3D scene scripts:
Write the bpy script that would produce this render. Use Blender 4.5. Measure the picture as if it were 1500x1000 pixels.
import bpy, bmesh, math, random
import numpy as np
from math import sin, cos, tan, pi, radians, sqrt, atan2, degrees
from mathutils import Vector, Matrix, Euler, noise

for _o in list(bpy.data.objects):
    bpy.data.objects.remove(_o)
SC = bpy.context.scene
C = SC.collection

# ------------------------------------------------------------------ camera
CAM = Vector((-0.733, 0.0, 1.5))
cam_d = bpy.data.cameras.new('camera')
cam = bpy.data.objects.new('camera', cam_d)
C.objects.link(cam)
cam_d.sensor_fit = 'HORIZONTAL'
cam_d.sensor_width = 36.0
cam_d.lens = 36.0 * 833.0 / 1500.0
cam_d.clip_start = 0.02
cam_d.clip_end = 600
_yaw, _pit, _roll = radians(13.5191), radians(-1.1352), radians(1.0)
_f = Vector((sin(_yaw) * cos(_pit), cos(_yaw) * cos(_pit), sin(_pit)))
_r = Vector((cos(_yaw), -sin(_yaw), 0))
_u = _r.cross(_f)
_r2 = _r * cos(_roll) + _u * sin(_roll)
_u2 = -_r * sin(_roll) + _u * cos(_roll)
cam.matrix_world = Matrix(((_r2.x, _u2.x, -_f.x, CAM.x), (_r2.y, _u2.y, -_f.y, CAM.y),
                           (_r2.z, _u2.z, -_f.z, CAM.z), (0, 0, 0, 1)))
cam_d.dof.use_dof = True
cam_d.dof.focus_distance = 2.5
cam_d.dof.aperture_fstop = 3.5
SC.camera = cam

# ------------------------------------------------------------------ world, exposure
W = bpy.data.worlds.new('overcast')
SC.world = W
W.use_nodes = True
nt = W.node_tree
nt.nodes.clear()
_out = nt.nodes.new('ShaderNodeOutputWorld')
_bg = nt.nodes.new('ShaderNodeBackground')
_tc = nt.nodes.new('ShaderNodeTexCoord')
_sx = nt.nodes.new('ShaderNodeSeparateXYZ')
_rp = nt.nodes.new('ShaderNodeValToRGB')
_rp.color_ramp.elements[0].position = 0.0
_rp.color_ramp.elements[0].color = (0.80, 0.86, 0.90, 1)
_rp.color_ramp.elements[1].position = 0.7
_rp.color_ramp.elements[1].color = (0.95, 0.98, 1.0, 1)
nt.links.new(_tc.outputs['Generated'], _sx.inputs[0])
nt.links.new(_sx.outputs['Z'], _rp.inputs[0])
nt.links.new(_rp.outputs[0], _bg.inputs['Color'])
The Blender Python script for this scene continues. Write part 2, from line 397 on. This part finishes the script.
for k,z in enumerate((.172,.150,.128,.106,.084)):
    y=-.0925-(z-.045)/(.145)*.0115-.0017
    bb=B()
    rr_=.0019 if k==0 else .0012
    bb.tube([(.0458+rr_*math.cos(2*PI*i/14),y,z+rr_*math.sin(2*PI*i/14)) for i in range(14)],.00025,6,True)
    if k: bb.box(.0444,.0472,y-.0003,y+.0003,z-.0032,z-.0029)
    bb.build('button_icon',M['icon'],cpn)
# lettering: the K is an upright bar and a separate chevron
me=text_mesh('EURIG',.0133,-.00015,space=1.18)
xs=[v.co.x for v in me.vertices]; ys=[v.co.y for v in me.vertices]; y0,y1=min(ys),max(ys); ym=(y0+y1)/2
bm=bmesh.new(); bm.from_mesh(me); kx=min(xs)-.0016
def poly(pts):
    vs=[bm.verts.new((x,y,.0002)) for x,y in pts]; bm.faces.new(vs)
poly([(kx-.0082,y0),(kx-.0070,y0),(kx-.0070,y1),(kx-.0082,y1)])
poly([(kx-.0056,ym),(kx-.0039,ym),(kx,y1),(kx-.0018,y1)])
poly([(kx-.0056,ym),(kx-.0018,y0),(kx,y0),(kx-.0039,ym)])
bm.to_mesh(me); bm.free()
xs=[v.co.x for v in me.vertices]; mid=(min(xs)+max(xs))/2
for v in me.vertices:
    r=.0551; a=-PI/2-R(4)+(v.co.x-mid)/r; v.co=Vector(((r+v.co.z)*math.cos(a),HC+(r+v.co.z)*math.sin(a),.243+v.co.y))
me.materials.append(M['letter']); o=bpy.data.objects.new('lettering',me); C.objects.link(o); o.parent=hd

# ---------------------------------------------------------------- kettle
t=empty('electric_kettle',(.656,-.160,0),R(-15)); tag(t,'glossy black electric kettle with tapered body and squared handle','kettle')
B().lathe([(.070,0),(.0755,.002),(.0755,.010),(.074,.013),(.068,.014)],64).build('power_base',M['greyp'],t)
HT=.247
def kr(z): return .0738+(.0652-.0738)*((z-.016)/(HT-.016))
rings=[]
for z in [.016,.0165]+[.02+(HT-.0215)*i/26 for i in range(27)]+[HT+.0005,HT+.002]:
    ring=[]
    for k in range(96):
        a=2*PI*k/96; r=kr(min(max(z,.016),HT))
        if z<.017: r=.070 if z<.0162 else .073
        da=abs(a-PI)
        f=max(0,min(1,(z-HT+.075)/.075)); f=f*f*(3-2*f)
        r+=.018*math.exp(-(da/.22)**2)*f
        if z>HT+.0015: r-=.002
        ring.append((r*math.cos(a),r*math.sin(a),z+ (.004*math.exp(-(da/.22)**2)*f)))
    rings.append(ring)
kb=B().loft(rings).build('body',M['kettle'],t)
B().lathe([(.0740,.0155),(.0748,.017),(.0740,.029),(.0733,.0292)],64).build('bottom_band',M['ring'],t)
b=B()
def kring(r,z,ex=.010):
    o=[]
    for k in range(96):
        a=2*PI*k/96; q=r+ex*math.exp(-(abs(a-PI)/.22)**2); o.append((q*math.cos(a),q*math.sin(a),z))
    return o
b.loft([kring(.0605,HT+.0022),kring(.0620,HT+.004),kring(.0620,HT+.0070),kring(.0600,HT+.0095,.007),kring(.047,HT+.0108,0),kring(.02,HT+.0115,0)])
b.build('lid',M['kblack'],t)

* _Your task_
Report the number of lines of the listing above that hold the string "Write", with no other text.

* _Task solution_
2